Bio: Hugo Krawczyk is an IBM Fellow and Distinguished Research Staff Member with the Cryptography Group at the IBM T.J. Watson Research Center whose interests span theoretical and applied aspects of cryptography. He has contributed to the cryptographic design of numerous Internet standards, particularly IPsec, IKE, and SSL/TLS, and is a co-inventor of the HMAC message authentication algorithm. His most recent work in this area includes designs for TLS 1.3, the next generation TLS, and HKDF, the emerging standard for key derivation adopted by TLS 1.3, Signal, WhatsApp, Facebook Messenger and more. He has contributed to multiple areas of cryptography including to the theory and practice of key exchange, threshold and proactive cryptosystems, password authentication, and search on encrypted data. He is a Fellow of the International Association of Cryptologic Research (IACR) and the recipient of the 2015 RSA Conference Award for Excellence in the Field of Mathematics, the 2018 Levchin Prize for Contributions to Real-World Cryptography, and of multiple IBM awards, including two corporate awards.
Invited Talk 2 - Wednesday 28, 11:30-12:30
Speaker: Elette Boyle - IDC Herzliya, Israel
Title: How (and Why) to Compute on Secret-Shared Values
Abstract: A Homomorphic Secret Sharing (HSS) scheme is a secret sharing scheme that allows locally mapping shares of s to compact shares of f(s) for a given function f. Many exciting new constructions and applications of HSS have emerged in the last few years, yielding implications ranging from efficient private database manipulation, to sublinear-communication secure computation protocols, to worst-case to average-case reductions. In this talk we survey the state of the art in HSS, describing the landscape of what is known and what is still to discover.

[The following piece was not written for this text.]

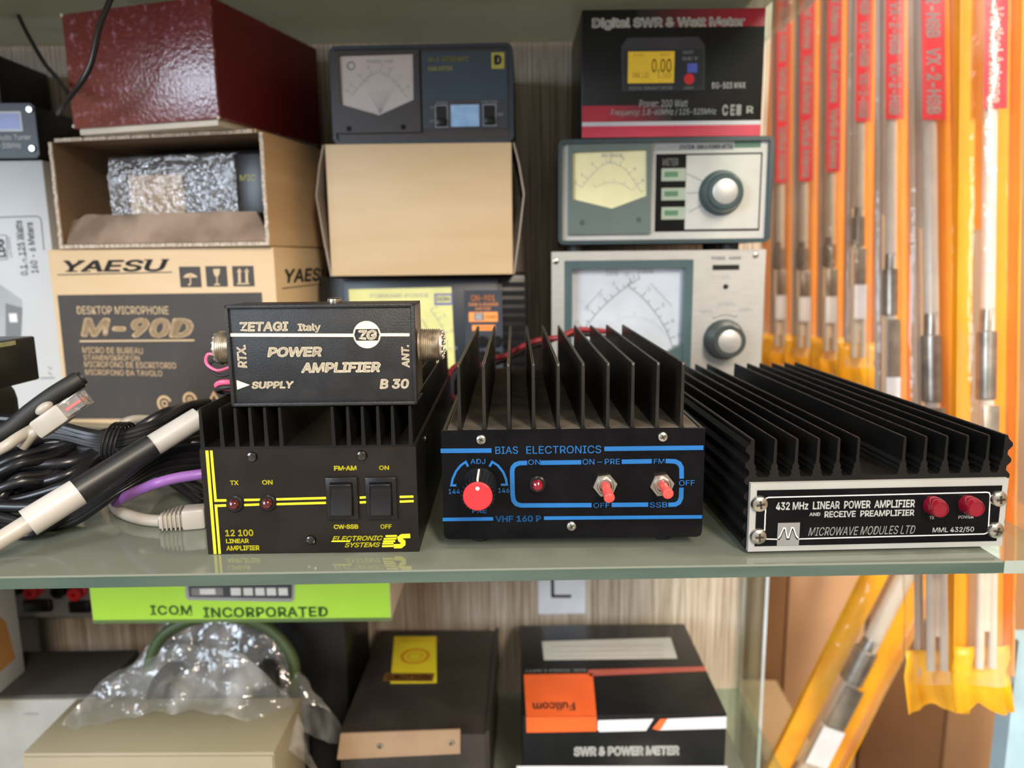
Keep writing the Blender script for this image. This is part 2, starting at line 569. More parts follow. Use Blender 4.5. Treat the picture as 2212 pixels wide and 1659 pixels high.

Bio: Elette Boyle is presently assistant professor and Director of the FACT (Foundations & Applications of Cryptographic Theory) Center at IDC Herzliya, Israel. She received her PhD from MIT, and served as a postdoctoral researcher at Cornell University and at the Technion. Elette's research focuses in secure multi-party computation, oblivious data structures, and distributed algorithm design. Her recent work on homomorphic secret sharing and its implications to secure computation was selected as Best Paper of Crypto 2016.